+ Recognising Linnaeus’ handwriting

The Linnean Society of London has recently produced some promising results in its experiments with our Transkribus platform.

Founded in 1788, the Linnean Society is the world’s oldest natural history society.  Its collections contain thousands of documents and animal specimens which once belonged to the Swedish botanist Carl Linnaeus, who is credited with formalising the taxonomy for living species which is still widely used today. The Linnean Society is one of the READ project’s Memorandum of Understanding partners and hosted our Digital Toolbox conference which took place in October 2016.

Page from Carl Linnaeus’ manuscript Hortus Uplandicus I (1730), a catalogue of the plants in the Uppsala Botanical Garden.  With Permission of The Linnean Society of London.

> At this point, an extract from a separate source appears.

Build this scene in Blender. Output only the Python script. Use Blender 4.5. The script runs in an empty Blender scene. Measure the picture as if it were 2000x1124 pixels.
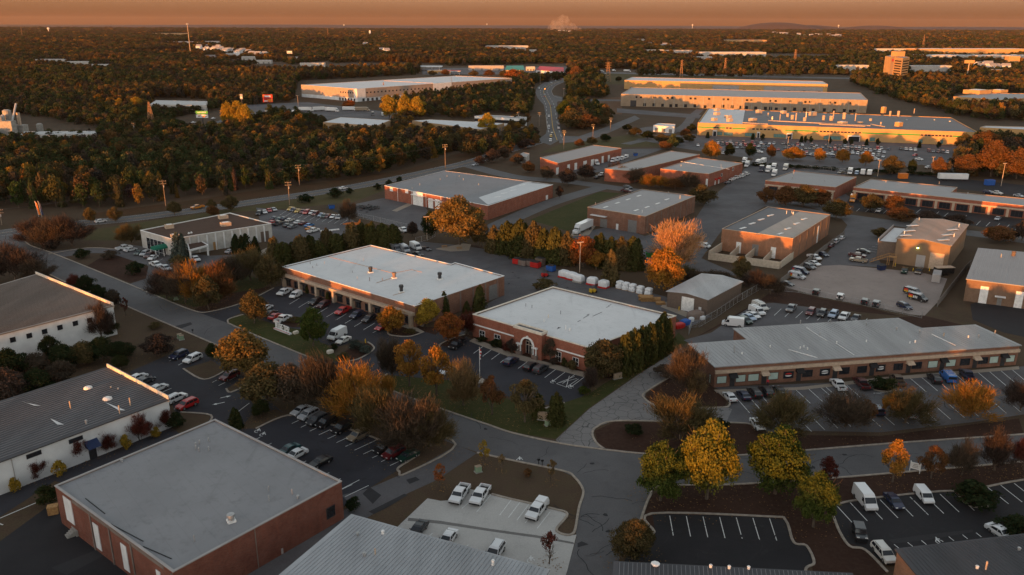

After submitting training data to the Transkribus team based on eighteenth-century handwriting in Swedish, English, French and Latin, the Linnean Society now have a Handwritten Text Recognition model which is capable of recognising some of Linnaeus’ handwriting with a Character Error Rate (CER) of 22%.  The Linnean Society deliberately selected difficult pages (like the above) to challenge our technology – with complicated layouts, intricate handwriting, several languages and multiple hands.  We hope that the results of this text recognition process could be improved in the future if training was focused on a particular language or hand.  But these early results already open up the exciting possibility of Keyword Spotting – a new searching tool available in Transkribus which uses Handwritten Text Recognition technology to ensure more accurate search results than those generated through conventional keyword searching of transcripts.